What you will do:
Write every line of the material out exactly as shown.

Given information:

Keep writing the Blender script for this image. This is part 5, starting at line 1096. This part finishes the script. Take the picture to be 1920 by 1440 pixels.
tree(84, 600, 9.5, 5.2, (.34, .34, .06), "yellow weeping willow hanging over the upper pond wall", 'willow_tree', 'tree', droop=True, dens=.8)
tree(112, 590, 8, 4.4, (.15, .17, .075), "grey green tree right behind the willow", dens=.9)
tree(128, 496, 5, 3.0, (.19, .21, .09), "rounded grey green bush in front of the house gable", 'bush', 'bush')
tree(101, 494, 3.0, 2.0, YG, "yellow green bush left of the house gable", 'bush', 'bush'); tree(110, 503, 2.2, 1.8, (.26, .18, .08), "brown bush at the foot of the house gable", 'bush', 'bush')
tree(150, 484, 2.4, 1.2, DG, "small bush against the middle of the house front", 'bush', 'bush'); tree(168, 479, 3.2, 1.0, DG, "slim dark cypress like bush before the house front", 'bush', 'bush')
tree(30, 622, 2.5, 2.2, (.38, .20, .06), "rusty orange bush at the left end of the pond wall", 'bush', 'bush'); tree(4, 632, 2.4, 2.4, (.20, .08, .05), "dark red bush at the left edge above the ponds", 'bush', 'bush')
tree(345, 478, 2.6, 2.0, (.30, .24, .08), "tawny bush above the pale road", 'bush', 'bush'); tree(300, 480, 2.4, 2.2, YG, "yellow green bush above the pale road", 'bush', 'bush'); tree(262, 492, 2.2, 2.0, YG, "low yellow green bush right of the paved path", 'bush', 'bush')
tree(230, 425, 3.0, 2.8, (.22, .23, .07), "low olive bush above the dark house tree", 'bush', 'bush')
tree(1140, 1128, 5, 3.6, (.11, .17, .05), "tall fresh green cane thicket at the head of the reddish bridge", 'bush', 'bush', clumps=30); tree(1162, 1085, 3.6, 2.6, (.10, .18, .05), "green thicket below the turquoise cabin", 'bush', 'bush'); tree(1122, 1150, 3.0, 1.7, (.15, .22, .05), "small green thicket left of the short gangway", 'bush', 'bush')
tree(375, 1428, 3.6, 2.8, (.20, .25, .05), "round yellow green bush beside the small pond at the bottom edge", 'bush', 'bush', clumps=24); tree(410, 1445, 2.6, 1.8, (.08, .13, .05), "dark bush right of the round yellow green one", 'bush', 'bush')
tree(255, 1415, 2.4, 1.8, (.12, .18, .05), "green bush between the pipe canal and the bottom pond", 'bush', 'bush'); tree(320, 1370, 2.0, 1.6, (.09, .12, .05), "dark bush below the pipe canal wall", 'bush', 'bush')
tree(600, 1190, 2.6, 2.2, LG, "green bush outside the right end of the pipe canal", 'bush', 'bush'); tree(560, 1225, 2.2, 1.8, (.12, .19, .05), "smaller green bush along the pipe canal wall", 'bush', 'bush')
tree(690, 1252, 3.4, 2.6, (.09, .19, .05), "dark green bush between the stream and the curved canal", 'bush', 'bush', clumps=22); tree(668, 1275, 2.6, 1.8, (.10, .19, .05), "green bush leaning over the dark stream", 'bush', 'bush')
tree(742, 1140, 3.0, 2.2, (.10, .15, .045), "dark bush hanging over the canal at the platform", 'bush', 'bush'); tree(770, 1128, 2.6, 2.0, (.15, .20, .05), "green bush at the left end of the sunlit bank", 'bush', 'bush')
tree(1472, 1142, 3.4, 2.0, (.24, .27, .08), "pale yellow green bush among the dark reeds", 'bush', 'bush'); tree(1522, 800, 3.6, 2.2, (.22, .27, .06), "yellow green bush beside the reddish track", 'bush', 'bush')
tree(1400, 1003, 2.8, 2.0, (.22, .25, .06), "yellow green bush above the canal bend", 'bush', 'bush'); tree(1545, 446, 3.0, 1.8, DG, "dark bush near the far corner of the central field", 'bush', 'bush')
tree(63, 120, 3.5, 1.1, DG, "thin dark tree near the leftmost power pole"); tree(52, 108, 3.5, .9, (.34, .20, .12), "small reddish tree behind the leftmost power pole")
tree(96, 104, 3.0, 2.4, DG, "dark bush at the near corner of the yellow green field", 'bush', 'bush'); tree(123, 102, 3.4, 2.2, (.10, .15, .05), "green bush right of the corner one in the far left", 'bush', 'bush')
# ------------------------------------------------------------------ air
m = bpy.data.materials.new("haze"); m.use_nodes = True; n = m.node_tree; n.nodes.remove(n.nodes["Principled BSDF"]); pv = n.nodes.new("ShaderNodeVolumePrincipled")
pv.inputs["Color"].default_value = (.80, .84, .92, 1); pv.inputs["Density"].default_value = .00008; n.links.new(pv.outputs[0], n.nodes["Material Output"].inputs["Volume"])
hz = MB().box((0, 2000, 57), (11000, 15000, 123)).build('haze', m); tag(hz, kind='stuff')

In response:
Keep writing the Blender script for this image. This is part 5, starting at line 1096. This part finishes the script. Take the picture to be 1920 by 1440 pixels.
tree(84, 600, 9.5, 5.2, (.34, .34, .06), "yellow weeping willow hanging over the upper pond wall", 'willow_tree', 'tree', droop=True, dens=.8)
tree(112, 590, 8, 4.4, (.15, .17, .075), "grey green tree right behind the willow", dens=.9)
tree(128, 496, 5, 3.0, (.19, .21, .09), "rounded grey green bush in front of the house gable", 'bush', 'bush')
tree(101, 494, 3.0, 2.0, YG, "yellow green bush left of the house gable", 'bush', 'bush'); tree(110, 503, 2.2, 1.8, (.26, .18, .08), "brown bush at the foot of the house gable", 'bush', 'bush')
tree(150, 484, 2.4, 1.2, DG, "small bush against the middle of the house front", 'bush', 'bush'); tree(168, 479, 3.2, 1.0, DG, "slim dark cypress like bush before the house front", 'bush', 'bush')
tree(30, 622, 2.5, 2.2, (.38, .20, .06), "rusty orange bush at the left end of the pond wall", 'bush', 'bush'); tree(4, 632, 2.4, 2.4, (.20, .08, .05), "dark red bush at the left edge above the ponds", 'bush', 'bush')
tree(345, 478, 2.6, 2.0, (.30, .24, .08), "tawny bush above the pale road", 'bush', 'bush'); tree(300, 480, 2.4, 2.2, YG, "yellow green bush above the pale road", 'bush', 'bush'); tree(262, 492, 2.2, 2.0, YG, "low yellow green bush right of the paved path", 'bush', 'bush')
tree(230, 425, 3.0, 2.8, (.22, .23, .07), "low olive bush above the dark house tree", 'bush', 'bush')
tree(1140, 1128, 5, 3.6, (.11, .17, .05), "tall fresh green cane thicket at the head of the reddish bridge", 'bush', 'bush', clumps=30); tree(1162, 1085, 3.6, 2.6, (.10, .18, .05), "green thicket below the turquoise cabin", 'bush', 'bush'); tree(1122, 1150, 3.0, 1.7, (.15, .22, .05), "small green thicket left of the short gangway", 'bush', 'bush')
tree(375, 1428, 3.6, 2.8, (.20, .25, .05), "round yellow green bush beside the small pond at the bottom edge", 'bush', 'bush', clumps=24); tree(410, 1445, 2.6, 1.8, (.08, .13, .05), "dark bush right of the round yellow green one", 'bush', 'bush')
tree(255, 1415, 2.4, 1.8, (.12, .18, .05), "green bush between the pipe canal and the bottom pond", 'bush', 'bush'); tree(320, 1370, 2.0, 1.6, (.09, .12, .05), "dark bush below the pipe canal wall", 'bush', 'bush')
tree(600, 1190, 2.6, 2.2, LG, "green bush outside the right end of the pipe canal", 'bush', 'bush'); tree(560, 1225, 2.2, 1.8, (.12, .19, .05), "smaller green bush along the pipe canal wall", 'bush', 'bush')
tree(690, 1252, 3.4, 2.6, (.09, .19, .05), "dark green bush between the stream and the curved canal", 'bush', 'bush', clumps=22); tree(668, 1275, 2.6, 1.8, (.10, .19, .05), "green bush leaning over the dark stream", 'bush', 'bush')
tree(742, 1140, 3.0, 2.2, (.10, .15, .045), "dark bush hanging over the canal at the platform", 'bush', 'bush'); tree(770, 1128, 2.6, 2.0, (.15, .20, .05), "green bush at the left end of the sunlit bank", 'bush', 'bush')
tree(1472, 1142, 3.4, 2.0, (.24, .27, .08), "pale yellow green bush among the dark reeds", 'bush', 'bush'); tree(1522, 800, 3.6, 2.2, (.22, .27, .06), "yellow green bush beside the reddish track", 'bush', 'bush')
tree(1400, 1003, 2.8, 2.0, (.22, .25, .06), "yellow green bush above the canal bend", 'bush', 'bush'); tree(1545, 446, 3.0, 1.8, DG, "dark bush near the far corner of the central field", 'bush', 'bush')
tree(63, 120, 3.5, 1.1, DG, "thin dark tree near the leftmost power pole"); tree(52, 108, 3.5, .9, (.34, .20, .12), "small reddish tree behind the leftmost power pole")
tree(96, 104, 3.0, 2.4, DG, "dark bush at the near corner of the yellow green field", 'bush', 'bush'); tree(123, 102, 3.4, 2.2, (.10, .15, .05), "green bush right of the corner one in the far left", 'bush', 'bush')
# ------------------------------------------------------------------ air
m = bpy.data.materials.new("haze"); m.use_nodes = True; n = m.node_tree; n.nodes.remove(n.nodes["Principled BSDF"]); pv = n.nodes.new("ShaderNodeVolumePrincipled")
pv.inputs["Color"].default_value = (.80, .84, .92, 1); pv.inputs["Density"].default_value = .00008; n.links.new(pv.outputs[0], n.nodes["Material Output"].inputs["Volume"])
hz = MB().box((0, 2000, 57), (11000, 15000, 123)).build('haze', m); tag(hz, kind='stuff')